● **Record excerpts**:

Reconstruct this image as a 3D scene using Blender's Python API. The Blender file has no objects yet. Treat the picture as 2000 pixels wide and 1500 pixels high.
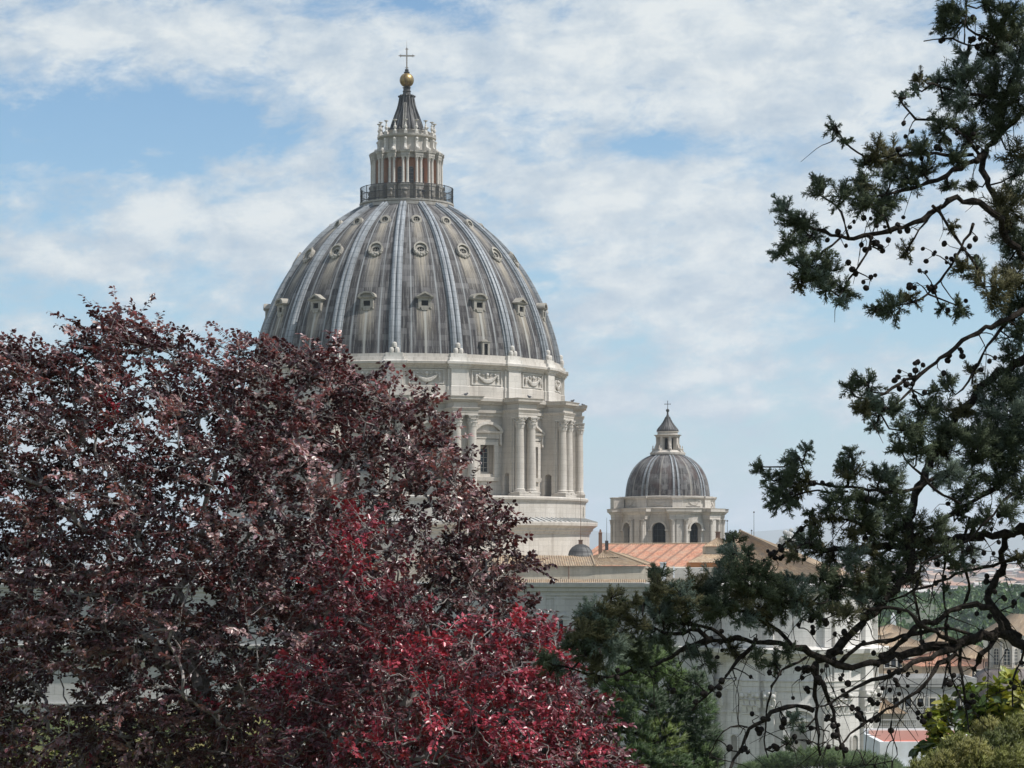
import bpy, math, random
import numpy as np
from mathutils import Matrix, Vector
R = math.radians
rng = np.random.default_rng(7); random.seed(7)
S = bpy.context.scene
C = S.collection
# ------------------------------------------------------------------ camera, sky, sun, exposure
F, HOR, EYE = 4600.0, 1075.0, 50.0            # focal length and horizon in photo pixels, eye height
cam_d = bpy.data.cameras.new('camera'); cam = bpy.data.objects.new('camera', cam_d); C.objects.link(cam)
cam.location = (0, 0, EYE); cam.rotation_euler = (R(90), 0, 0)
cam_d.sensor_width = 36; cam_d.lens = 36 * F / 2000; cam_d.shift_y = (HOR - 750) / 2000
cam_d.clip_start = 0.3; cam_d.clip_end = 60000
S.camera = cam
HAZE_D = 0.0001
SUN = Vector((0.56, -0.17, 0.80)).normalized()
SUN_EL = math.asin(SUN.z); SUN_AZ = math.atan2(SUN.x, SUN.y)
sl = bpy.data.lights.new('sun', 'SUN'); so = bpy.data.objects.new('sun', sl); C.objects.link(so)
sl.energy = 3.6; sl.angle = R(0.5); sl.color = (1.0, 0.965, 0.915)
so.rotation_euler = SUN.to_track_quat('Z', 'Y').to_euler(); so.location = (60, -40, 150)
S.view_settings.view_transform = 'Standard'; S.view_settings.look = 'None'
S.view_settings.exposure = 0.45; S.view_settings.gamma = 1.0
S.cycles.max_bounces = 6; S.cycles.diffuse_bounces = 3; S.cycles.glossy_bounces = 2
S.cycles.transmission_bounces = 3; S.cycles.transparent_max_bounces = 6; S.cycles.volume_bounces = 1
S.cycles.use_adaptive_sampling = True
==
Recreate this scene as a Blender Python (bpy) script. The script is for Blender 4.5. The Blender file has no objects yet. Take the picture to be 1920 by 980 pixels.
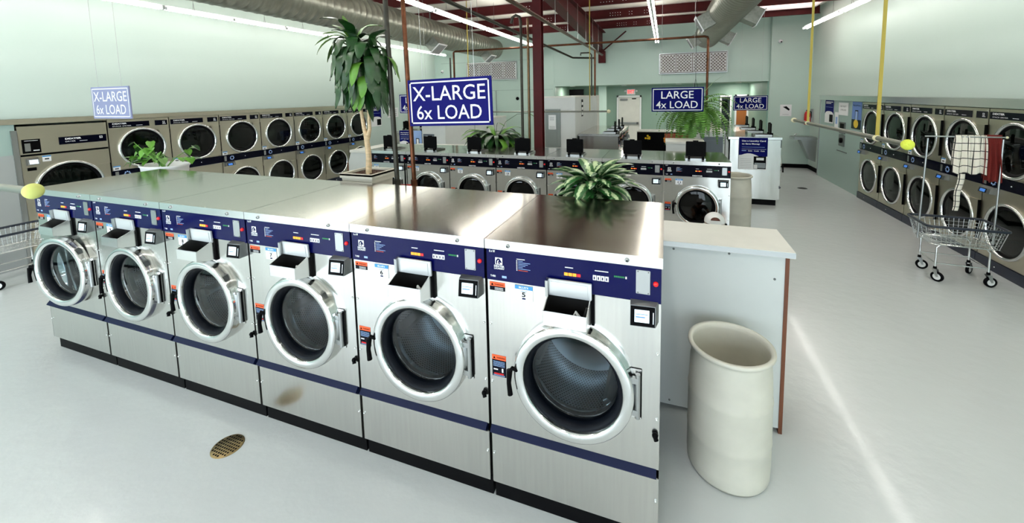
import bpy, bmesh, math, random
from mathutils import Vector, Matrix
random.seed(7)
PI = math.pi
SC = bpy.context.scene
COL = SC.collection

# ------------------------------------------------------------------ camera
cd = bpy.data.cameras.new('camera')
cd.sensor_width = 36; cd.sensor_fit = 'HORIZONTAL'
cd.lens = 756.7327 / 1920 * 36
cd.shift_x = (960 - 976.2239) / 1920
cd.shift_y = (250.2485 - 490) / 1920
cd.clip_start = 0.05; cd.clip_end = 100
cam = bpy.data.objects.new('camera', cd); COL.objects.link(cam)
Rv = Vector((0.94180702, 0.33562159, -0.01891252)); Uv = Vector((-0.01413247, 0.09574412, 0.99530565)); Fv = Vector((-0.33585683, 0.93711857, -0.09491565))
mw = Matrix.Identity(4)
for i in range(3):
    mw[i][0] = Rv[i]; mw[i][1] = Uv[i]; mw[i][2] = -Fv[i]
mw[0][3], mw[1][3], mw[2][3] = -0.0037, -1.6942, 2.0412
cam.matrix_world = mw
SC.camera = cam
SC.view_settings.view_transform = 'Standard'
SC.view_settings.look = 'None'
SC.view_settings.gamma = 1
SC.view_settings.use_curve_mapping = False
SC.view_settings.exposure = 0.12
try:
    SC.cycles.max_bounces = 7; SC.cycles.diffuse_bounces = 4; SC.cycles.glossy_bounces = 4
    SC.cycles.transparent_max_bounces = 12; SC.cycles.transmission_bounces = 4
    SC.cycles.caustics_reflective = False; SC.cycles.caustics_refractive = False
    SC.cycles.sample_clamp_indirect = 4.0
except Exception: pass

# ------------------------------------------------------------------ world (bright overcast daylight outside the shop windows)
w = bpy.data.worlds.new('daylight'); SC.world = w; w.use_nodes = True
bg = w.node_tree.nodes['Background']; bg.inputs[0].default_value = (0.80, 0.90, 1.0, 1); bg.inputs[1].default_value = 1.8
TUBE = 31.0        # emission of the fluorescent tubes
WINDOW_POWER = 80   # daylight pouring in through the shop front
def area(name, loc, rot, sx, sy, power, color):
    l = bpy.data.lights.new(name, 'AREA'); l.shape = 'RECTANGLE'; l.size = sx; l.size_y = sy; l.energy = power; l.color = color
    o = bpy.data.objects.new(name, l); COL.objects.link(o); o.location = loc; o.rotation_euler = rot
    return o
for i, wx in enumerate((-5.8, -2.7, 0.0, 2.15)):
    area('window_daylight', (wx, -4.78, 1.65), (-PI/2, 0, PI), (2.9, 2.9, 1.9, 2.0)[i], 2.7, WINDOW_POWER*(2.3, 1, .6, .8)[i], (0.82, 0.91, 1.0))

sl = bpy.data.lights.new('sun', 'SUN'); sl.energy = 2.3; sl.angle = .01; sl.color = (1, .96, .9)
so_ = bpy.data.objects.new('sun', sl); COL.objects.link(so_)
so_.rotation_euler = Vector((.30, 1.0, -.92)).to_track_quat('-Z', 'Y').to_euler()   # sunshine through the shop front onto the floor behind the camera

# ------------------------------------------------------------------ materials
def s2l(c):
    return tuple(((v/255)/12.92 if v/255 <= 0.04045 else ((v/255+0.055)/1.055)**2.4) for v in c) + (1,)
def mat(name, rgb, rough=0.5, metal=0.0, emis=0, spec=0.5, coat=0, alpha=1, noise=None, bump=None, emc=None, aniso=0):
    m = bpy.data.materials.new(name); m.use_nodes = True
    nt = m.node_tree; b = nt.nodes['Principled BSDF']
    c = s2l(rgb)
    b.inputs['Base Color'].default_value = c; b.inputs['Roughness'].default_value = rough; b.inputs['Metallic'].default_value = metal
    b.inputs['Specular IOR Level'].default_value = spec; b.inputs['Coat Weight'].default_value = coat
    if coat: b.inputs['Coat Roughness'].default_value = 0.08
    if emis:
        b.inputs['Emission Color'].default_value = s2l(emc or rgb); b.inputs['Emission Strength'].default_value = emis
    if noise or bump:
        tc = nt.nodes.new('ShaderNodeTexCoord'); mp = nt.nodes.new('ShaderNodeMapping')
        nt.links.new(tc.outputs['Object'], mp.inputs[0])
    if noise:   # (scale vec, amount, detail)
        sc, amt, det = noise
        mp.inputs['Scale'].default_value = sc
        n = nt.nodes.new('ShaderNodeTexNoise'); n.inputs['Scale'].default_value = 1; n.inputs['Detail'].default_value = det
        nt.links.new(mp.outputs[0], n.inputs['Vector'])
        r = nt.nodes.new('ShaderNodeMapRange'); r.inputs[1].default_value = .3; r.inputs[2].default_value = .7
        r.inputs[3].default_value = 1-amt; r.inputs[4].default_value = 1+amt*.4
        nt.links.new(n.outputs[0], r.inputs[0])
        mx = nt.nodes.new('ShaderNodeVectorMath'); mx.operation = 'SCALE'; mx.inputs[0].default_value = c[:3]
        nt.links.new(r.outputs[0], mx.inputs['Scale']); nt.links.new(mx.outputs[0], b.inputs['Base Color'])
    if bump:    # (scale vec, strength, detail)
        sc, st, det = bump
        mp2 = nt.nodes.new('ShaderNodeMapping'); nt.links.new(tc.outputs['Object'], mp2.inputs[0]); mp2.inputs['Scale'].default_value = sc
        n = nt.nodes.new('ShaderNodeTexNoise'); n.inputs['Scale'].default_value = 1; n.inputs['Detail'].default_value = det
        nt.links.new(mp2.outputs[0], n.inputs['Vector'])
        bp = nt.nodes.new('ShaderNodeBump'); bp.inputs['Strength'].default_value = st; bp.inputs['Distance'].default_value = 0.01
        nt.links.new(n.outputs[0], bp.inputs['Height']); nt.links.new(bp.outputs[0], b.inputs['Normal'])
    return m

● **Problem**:
Reproduce the entries exactly, from the line with "Recreate this scene" to the line with "COL = SC.collection", both lines included, keeping no pictures.

● **Response below**:
Recreate this scene as a Blender Python (bpy) script. The script is for Blender 4.5. The Blender file has no objects yet. Take the picture to be 1920 by 980 pixels.
import bpy, bmesh, math, random
from mathutils import Vector, Matrix
random.seed(7)
PI = math.pi
SC = bpy.context.scene
COL = SC.collection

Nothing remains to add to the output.